Na mais importante da decisão da semana, o STF emparedou o ministro da Justiça, Sergio Moro, e proibiu a destruição das provas colhidas no inquérito que investiga a invasão de aplicativos de centenas de autoridades. Num ato voluntarioso, Moro havia telefonado a alguns dos haqueados para assegurar que o material seria destruído. Agora, o STF desconsidera o ministro e ainda traz para si a possibilidade de investigar as conversas de Moro e dos procuradores de Curitiba.
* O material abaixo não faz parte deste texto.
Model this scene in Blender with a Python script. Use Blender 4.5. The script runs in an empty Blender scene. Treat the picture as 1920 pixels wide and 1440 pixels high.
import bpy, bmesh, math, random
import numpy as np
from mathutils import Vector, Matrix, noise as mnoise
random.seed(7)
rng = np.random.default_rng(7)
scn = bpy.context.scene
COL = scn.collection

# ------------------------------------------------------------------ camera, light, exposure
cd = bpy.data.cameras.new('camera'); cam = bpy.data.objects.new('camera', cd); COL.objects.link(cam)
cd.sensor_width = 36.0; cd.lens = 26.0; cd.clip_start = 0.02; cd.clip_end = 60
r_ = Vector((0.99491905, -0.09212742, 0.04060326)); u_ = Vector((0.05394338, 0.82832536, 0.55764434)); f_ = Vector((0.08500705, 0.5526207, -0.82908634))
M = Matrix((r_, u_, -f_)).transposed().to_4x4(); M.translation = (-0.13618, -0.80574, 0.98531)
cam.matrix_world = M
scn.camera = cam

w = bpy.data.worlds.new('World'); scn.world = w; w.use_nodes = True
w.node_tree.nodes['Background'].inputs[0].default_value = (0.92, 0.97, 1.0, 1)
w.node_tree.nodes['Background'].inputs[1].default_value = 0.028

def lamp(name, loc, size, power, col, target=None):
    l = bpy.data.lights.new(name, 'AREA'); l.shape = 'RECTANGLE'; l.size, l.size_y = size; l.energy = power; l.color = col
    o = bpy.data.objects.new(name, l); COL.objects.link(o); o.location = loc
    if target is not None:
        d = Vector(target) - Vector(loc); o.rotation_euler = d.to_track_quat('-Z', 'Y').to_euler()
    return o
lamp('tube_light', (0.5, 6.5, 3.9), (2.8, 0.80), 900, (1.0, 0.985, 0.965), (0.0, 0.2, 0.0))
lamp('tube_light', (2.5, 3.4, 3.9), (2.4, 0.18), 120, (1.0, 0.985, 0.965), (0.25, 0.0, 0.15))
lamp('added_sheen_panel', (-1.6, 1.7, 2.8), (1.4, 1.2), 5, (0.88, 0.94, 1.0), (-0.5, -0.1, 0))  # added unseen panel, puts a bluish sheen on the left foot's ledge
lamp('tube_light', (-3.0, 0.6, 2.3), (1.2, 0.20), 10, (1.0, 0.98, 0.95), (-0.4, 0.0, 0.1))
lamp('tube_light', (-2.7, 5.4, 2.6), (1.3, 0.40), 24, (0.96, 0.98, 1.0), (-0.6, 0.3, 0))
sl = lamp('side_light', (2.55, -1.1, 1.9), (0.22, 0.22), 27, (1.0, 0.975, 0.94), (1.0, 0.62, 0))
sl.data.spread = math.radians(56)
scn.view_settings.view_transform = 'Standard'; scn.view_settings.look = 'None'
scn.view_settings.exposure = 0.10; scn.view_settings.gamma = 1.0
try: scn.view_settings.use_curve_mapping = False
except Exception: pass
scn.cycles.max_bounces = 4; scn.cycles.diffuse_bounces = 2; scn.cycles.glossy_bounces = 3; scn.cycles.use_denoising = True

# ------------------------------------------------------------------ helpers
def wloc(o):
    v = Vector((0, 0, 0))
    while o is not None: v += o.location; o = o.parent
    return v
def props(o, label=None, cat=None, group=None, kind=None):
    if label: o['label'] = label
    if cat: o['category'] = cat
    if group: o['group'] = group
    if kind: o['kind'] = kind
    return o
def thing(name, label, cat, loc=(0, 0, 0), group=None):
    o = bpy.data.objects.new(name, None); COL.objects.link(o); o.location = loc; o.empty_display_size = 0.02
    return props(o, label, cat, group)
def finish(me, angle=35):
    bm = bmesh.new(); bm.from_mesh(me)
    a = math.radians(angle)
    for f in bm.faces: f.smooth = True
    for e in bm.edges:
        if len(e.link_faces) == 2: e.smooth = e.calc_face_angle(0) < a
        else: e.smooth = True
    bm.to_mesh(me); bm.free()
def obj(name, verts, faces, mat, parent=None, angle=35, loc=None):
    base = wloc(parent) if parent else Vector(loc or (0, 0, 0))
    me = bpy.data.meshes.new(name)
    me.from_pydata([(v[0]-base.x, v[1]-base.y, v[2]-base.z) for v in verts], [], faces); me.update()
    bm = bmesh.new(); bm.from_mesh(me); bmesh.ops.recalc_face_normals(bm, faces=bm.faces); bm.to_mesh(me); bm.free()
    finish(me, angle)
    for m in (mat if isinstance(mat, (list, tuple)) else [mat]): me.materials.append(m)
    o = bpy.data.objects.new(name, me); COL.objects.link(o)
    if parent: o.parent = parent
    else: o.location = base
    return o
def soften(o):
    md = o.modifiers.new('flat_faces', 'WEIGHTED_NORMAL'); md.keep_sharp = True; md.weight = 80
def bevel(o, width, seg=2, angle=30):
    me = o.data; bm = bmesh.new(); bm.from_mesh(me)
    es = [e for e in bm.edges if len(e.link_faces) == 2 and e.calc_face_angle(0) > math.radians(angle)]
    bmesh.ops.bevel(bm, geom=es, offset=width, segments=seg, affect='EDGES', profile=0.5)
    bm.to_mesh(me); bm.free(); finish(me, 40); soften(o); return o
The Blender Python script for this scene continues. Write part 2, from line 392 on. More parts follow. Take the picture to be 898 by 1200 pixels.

Ao impedir a destruição das mensagens encontradas com o hacker, o ministro Luiz Fux insinuou que o Supremo poderia tratar no futuro aquelas conversas privadas como provas legais. “A formação do convencimento do plenário desta corte quanto à licitude dos meios para obtenção desses elementos de prova exige a adequada valoração de seu conjunto”, disse Fux em seu voto.

Ou seja, em tese, o STF poderá usar as mensagens para investigar a própria conduta de Moro no episódio.

Embaixada em Washington

Nesta semana será a vez de o Congresso impor seu ritmo, fortalecido por um movimento infantil do próprio presidente ao indicar seu filho como embaixador em Washington. Eduardo Bolsonaro deve ser aprovado, mas o processo será lento e custoso. Pela primeira vez o Congresso tem um instrumento real de pressão contra o presidente e o seu incontrolável filho Carlos Bolsonaro.